:: INPUT MATERIAL

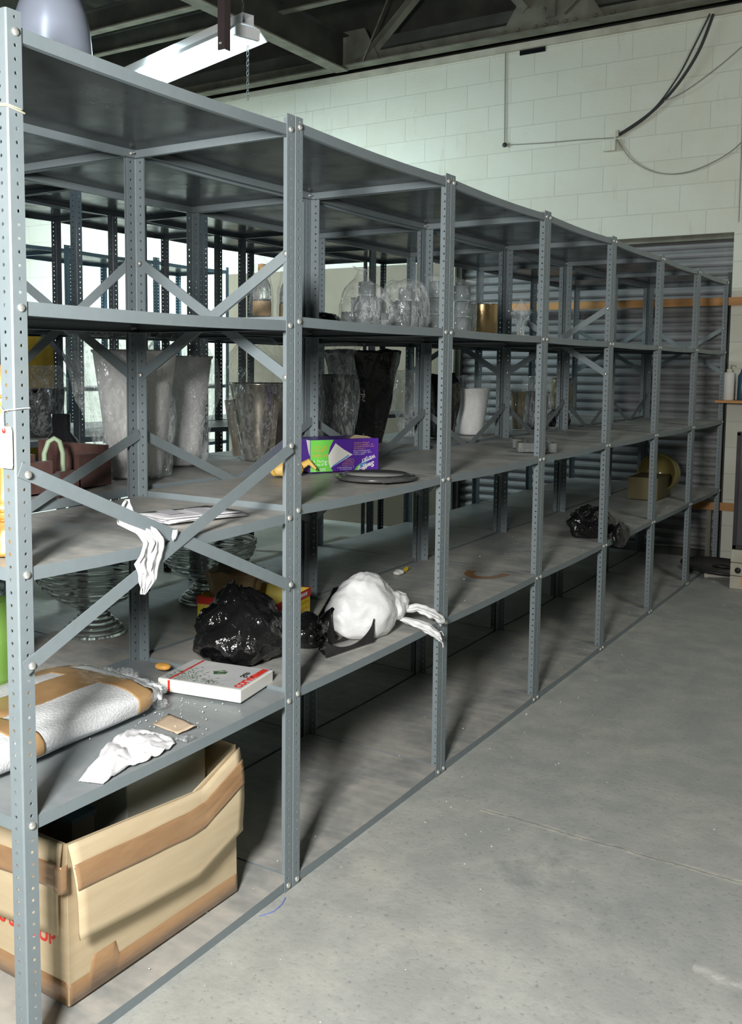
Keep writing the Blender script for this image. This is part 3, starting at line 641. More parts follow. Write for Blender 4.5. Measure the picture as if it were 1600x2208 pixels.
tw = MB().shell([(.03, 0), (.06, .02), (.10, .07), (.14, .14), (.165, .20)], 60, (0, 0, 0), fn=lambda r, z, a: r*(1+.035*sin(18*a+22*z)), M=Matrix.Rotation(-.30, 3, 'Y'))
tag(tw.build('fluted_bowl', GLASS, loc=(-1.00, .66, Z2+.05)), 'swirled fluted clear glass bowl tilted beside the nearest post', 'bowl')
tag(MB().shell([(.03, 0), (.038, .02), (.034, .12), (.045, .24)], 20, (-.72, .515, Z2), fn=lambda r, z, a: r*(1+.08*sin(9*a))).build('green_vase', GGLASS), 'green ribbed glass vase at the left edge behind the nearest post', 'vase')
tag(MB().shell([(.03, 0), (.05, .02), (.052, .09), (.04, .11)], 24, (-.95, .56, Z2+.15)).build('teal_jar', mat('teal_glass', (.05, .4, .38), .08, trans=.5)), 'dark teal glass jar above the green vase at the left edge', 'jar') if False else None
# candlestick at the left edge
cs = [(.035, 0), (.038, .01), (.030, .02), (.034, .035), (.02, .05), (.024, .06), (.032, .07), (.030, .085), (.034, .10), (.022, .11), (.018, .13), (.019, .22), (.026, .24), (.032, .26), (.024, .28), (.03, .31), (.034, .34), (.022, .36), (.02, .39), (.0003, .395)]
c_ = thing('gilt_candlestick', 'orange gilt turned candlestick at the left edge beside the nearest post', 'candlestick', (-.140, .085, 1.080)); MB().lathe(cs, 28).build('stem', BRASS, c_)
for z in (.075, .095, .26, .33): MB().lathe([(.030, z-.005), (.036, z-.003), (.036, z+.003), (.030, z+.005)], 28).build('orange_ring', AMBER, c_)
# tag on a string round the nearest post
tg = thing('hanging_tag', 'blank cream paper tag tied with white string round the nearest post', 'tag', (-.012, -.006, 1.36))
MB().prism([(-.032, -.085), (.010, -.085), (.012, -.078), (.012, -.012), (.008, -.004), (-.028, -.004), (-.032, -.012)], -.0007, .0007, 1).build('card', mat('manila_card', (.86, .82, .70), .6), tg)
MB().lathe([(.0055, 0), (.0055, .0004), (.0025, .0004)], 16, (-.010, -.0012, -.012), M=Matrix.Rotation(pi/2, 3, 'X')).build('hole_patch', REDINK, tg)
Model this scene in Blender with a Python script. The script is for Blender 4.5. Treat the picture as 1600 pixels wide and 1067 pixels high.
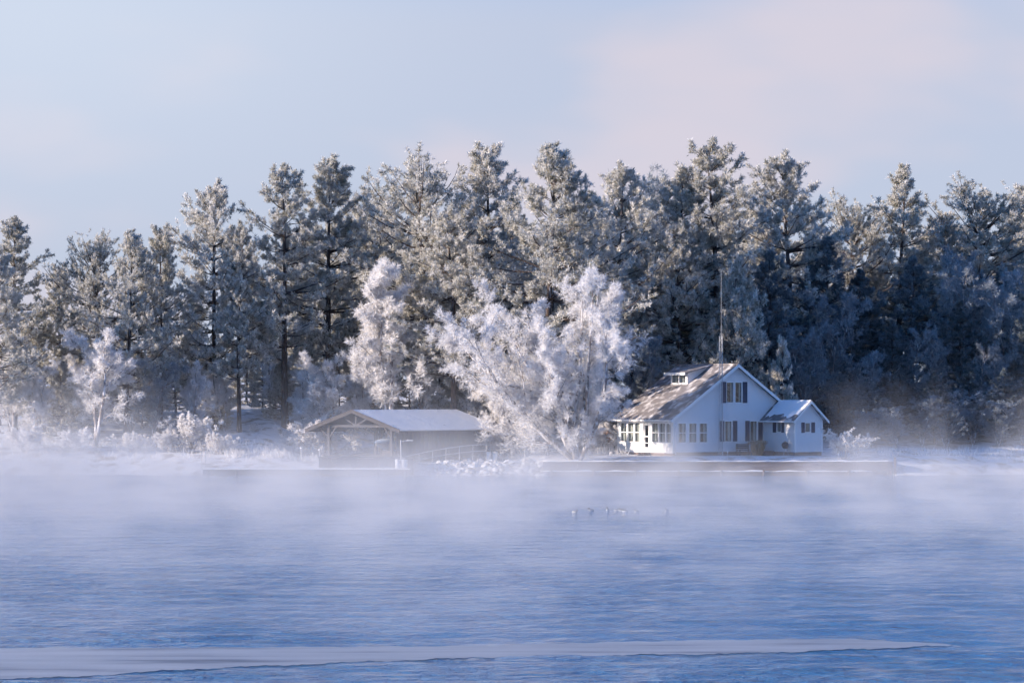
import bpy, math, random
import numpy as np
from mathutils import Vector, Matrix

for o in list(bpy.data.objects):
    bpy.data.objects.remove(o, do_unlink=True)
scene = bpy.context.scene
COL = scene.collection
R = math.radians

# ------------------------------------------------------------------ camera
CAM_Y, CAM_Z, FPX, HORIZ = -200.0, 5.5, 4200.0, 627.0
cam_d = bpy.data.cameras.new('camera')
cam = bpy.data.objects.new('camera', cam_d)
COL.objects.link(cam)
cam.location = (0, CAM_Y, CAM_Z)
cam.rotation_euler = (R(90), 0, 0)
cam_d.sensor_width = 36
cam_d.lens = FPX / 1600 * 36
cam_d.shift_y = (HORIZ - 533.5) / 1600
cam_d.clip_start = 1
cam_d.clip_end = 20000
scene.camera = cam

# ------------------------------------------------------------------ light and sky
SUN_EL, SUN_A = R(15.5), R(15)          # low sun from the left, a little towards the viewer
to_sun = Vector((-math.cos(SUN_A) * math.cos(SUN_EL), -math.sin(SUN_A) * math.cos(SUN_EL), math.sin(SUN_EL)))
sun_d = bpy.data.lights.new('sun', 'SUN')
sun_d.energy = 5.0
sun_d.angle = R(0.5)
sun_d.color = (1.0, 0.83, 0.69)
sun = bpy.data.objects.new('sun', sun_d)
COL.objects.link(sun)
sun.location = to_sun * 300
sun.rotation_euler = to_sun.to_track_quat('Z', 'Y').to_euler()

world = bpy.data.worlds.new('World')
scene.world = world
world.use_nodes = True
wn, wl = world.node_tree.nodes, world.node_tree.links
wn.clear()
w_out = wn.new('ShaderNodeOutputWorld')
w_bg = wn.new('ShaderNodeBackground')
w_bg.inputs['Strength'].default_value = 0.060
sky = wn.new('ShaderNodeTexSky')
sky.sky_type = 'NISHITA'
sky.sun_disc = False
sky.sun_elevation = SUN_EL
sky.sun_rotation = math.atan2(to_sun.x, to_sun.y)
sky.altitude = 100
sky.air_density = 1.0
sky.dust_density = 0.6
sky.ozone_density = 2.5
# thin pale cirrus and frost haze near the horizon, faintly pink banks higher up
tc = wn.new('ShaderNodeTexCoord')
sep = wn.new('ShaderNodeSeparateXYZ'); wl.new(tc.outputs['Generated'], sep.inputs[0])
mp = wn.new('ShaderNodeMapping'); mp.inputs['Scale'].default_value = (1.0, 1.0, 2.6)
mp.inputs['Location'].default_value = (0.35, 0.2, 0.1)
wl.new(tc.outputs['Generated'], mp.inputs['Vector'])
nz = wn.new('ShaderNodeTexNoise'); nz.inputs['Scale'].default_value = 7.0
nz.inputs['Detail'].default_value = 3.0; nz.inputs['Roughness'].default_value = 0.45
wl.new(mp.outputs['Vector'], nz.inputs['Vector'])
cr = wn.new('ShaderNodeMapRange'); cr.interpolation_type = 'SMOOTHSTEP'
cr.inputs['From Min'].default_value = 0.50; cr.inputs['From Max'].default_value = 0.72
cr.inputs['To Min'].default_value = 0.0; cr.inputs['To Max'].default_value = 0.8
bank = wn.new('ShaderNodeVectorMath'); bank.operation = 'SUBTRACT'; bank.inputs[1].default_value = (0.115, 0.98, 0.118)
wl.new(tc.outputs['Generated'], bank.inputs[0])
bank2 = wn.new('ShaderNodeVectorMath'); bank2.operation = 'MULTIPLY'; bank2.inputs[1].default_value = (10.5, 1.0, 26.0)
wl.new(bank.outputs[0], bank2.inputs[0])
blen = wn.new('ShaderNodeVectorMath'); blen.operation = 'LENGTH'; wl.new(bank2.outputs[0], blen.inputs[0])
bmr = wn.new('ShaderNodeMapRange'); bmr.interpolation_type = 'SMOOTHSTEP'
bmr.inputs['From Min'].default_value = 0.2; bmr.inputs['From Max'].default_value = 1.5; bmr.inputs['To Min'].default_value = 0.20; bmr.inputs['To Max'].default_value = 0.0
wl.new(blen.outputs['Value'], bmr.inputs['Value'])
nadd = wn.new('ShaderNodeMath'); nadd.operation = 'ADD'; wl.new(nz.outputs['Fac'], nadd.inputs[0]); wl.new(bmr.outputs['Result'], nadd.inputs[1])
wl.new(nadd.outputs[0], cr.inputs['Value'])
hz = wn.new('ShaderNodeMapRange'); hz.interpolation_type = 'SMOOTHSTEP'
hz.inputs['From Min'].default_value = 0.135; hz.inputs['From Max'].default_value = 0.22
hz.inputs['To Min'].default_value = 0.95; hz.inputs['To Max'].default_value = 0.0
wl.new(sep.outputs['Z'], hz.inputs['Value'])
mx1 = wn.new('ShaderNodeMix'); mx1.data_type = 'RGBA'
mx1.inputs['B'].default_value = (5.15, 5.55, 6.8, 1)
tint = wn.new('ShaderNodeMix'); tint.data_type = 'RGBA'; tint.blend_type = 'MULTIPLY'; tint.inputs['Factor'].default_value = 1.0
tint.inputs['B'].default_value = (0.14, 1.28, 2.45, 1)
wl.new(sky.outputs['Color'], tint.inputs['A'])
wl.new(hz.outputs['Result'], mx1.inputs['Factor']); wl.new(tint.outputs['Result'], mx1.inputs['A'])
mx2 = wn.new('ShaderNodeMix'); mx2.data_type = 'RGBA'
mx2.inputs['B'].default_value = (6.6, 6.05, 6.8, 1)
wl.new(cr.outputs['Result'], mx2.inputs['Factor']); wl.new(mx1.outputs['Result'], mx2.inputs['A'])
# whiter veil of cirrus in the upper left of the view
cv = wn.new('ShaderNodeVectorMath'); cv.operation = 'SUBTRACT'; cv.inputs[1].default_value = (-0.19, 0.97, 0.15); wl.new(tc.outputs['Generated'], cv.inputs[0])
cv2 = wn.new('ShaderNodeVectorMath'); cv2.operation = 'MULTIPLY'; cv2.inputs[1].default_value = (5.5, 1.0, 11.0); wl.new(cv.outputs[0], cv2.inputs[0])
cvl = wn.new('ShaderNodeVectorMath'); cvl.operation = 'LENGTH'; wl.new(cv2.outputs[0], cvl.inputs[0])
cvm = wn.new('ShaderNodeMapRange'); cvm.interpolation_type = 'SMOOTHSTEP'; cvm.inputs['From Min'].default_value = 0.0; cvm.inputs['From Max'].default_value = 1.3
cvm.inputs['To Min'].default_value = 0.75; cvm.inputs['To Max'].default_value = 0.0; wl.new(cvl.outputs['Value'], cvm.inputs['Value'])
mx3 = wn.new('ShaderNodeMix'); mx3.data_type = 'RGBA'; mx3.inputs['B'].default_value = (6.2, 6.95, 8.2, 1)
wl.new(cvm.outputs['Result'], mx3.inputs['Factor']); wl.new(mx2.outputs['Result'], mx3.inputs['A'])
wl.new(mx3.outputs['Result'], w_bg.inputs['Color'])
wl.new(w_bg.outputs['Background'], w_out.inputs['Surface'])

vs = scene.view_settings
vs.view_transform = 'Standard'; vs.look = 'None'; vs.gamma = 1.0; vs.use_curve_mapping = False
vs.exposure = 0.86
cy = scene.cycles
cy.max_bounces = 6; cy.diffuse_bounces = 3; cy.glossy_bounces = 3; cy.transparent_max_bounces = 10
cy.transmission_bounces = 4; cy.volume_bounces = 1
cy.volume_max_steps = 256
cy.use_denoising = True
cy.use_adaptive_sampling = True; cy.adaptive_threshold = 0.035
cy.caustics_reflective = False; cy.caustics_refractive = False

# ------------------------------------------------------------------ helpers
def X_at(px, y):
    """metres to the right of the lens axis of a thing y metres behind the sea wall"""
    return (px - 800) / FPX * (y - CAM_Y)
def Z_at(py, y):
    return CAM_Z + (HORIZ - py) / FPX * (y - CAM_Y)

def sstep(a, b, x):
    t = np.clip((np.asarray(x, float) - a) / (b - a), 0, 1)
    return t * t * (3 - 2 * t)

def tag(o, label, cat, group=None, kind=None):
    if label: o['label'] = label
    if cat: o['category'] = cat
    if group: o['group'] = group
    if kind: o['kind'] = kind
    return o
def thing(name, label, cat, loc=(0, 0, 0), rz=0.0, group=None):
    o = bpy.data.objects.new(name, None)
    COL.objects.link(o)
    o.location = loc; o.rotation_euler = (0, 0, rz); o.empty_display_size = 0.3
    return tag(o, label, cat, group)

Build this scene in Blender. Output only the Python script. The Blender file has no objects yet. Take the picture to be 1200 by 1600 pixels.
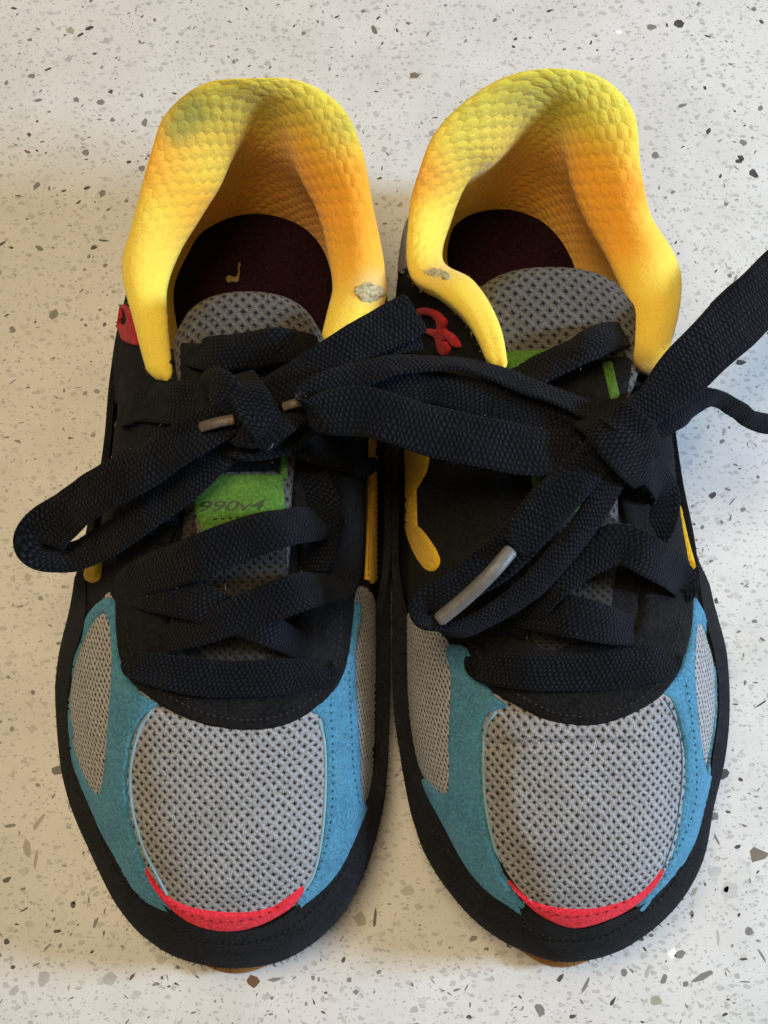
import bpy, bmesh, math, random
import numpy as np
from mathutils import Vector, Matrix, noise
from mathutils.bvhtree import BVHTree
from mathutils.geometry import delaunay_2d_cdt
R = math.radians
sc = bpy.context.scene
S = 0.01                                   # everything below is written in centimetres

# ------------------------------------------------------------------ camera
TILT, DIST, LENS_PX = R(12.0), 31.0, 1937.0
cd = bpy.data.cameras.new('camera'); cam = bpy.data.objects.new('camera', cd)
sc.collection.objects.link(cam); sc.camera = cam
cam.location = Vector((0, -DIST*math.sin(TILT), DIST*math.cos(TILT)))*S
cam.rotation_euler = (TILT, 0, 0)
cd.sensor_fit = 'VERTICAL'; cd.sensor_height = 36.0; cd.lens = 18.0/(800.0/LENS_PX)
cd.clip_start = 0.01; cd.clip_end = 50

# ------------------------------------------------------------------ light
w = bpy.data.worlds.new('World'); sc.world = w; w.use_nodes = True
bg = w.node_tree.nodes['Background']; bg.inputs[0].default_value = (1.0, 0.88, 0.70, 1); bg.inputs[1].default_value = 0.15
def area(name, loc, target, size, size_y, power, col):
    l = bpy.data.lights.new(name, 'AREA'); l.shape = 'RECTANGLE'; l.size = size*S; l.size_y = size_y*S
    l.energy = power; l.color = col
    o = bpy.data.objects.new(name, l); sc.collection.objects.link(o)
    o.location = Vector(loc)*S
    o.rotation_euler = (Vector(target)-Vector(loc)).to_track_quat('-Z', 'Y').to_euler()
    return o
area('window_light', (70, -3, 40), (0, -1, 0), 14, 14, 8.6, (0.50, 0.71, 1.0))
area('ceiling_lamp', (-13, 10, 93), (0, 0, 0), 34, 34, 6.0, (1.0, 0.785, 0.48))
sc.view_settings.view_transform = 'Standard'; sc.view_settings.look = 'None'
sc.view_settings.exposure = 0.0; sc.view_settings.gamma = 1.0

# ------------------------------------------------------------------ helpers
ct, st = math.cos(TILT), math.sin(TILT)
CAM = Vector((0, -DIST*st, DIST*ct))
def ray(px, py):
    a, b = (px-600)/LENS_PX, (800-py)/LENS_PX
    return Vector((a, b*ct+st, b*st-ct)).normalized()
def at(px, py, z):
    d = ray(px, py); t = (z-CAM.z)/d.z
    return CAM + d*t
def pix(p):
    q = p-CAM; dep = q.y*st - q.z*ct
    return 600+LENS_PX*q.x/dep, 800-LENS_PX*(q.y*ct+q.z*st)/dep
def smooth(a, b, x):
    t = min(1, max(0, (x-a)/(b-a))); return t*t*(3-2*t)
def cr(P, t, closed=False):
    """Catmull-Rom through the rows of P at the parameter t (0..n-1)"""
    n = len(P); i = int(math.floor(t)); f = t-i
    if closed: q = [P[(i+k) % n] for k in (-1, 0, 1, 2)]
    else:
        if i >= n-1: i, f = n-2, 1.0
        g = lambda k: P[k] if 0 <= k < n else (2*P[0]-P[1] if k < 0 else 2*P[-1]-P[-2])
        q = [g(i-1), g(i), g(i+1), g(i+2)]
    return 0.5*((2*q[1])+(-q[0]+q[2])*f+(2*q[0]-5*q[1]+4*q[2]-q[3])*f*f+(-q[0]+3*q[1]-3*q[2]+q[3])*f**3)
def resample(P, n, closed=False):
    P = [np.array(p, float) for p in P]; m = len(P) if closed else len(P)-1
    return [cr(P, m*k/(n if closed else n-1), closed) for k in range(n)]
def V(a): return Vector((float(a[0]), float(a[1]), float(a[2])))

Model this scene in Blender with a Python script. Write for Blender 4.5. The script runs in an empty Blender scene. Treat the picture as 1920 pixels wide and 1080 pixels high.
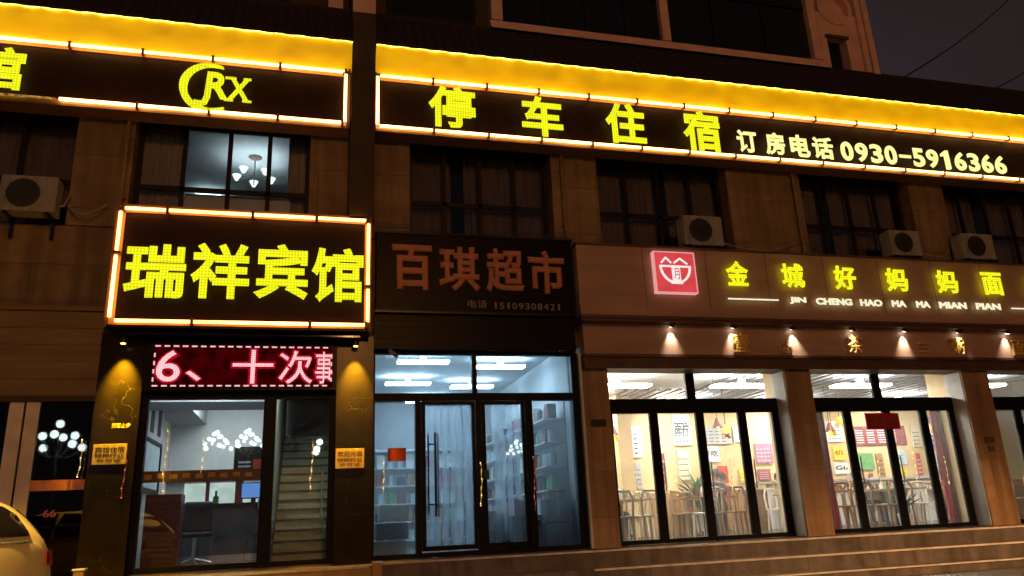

::::

**BRIEF**. Restate word for word the part that opens with the line containing "Build this scene" and closes with the line containing "cd.clip_start = 0.01; cd.clip_end = 50", both ends included, and nothing else. Omit any images.

**RESPONSE**.
Build this scene in Blender. Output only the Python script. The Blender file has no objects yet. Take the picture to be 1200 by 1600 pixels.
import bpy, bmesh, math, random
import numpy as np
from mathutils import Vector, Matrix, noise
from mathutils.bvhtree import BVHTree
from mathutils.geometry import delaunay_2d_cdt
R = math.radians
sc = bpy.context.scene
S = 0.01                                   # everything below is written in centimetres

# ------------------------------------------------------------------ camera
TILT, DIST, LENS_PX = R(12.0), 31.0, 1937.0
cd = bpy.data.cameras.new('camera'); cam = bpy.data.objects.new('camera', cd)
sc.collection.objects.link(cam); sc.camera = cam
cam.location = Vector((0, -DIST*math.sin(TILT), DIST*math.cos(TILT)))*S
cam.rotation_euler = (TILT, 0, 0)
cd.sensor_fit = 'VERTICAL'; cd.sensor_height = 36.0; cd.lens = 18.0/(800.0/LENS_PX)
cd.clip_start = 0.01; cd.clip_end = 50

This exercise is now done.